As someone who grew up without books like this, I know firsthand what is it like to grow up without seeing positive representations of yourself. Banning this book and others like it will cause real harm, psychological trauma, and self-hatred for many students, making schools not a place of education but isolation — a place where students will suffer, not succeed. You have a moral, ethical, and legal obligation to not let that happen.

Be brave, be principled, and be a board that does not bow down to bullies or bigots. 

LGBTQ people are under attack here in Florida, and nowhere is this more evident — or appalling — than in our public schools. The “Don’t Say Gay” law and other initiatives demean and discredit LGBTQ youth and erase our existence. The book ban here isn’t an isolated incident. It’s the latest step in a campaign of hate and degradation.

Why This Matters to Me

What’s happening now hits me at a visceral level, not just an intellectual one. When I was growing up, there was no discussion of LGBTQ people — certainly not in middle school or high school. All I heard were crude jokes and a sense of disgust. In the news, gay men were dying from AIDS. Politically, LGBTQ people were punching bags. In movies and on TV, LGBTQ people were either considered jokes or made out to be wicked.

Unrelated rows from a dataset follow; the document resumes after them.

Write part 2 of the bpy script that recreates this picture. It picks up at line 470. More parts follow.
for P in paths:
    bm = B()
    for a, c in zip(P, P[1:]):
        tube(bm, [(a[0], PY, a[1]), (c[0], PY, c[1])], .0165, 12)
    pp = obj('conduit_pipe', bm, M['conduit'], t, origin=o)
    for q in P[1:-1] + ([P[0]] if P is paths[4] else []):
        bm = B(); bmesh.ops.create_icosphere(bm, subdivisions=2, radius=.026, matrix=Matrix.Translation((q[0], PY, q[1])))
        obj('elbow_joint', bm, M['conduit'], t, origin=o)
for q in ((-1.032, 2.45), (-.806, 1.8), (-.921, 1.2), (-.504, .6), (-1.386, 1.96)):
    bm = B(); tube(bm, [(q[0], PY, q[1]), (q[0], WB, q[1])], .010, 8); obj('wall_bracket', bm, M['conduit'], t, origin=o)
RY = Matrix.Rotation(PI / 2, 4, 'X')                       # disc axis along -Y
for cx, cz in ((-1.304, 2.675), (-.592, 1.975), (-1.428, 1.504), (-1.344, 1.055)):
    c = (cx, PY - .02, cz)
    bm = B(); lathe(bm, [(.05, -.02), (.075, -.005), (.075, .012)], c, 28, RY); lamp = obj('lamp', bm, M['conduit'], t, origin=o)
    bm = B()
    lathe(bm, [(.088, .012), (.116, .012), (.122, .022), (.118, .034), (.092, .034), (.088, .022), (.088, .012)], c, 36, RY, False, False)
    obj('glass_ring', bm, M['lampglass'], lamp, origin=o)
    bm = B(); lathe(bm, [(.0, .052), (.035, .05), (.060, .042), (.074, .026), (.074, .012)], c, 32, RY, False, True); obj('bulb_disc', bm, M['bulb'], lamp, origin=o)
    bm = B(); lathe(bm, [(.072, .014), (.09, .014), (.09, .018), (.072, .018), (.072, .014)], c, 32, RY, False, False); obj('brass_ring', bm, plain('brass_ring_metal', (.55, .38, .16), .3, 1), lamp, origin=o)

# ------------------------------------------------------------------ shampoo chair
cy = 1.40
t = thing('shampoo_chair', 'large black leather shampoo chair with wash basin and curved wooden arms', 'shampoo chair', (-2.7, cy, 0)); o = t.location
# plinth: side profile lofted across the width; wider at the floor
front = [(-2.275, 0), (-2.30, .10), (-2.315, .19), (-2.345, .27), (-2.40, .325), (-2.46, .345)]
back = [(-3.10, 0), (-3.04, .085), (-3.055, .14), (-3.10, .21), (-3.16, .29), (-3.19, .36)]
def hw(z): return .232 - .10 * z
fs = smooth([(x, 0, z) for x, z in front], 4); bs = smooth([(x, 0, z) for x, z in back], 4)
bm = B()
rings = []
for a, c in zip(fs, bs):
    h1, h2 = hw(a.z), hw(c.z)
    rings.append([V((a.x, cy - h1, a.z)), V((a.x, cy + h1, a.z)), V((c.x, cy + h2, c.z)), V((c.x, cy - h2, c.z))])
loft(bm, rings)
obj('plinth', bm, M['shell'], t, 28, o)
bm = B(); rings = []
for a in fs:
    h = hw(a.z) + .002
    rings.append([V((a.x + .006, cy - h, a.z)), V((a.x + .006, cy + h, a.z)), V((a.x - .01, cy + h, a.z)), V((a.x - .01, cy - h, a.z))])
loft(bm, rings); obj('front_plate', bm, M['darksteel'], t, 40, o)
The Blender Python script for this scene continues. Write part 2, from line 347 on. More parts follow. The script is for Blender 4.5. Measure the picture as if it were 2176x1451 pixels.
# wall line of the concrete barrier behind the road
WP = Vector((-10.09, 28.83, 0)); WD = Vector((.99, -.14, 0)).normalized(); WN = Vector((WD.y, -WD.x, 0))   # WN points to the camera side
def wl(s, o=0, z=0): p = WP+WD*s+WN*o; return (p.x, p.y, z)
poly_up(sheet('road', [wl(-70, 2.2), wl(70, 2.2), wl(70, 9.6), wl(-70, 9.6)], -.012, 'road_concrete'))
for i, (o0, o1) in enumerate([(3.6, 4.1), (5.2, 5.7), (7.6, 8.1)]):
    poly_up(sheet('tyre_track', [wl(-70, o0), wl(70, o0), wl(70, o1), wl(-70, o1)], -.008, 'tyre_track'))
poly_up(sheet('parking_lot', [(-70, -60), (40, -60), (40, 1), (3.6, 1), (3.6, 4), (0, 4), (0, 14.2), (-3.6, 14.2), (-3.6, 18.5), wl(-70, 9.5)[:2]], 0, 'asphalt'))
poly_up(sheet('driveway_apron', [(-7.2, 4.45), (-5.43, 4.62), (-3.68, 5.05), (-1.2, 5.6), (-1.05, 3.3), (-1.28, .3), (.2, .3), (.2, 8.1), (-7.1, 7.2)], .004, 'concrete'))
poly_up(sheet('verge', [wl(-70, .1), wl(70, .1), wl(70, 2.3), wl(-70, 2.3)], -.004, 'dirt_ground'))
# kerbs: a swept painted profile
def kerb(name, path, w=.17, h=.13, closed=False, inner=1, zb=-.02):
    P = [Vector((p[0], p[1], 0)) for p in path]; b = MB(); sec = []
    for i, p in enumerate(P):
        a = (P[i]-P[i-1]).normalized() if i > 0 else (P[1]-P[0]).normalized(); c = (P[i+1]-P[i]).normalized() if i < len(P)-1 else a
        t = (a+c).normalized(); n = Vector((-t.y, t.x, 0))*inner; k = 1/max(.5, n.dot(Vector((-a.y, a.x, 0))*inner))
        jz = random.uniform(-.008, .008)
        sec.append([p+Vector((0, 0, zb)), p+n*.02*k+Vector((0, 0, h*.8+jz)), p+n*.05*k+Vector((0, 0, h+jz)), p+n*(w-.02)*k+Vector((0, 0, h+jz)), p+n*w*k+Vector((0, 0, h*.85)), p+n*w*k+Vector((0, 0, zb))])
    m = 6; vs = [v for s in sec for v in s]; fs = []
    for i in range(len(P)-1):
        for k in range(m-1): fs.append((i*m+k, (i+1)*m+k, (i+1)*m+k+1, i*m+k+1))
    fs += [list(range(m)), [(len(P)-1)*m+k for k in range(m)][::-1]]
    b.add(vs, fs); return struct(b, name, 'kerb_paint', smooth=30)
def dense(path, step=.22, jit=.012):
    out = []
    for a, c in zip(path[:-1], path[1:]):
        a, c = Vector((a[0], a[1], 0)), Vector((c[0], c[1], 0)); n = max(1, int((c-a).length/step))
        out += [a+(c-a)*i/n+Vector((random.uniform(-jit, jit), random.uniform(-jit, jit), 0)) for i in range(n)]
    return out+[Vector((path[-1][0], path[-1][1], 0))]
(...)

That really takes a toll on you.

In 2015, I took the Complimentary Spouse on a tour of my elementary and middle school in London, and when we turned a corner, I saw this:

LGBTQ-safe-zone-at-ACS

I was choked up, and I’m still emotional when I think about it today. There was no overt effort to exclude LGBTQ people from schools when I was there, but there was also no recognition that we existed.

Seeing that flag years ago filled me with hope. I know it’s still there today.1 It shows children at my elementary and middle school that they’re welcome, accepted, and loved.

Sadly, children in my county will never see a symbol as important as this one. And, in a way, that’s worse. As a kid, I didn’t know what it would mean to be recognized. These kids will know what it means — and see that they’re being deprived of it.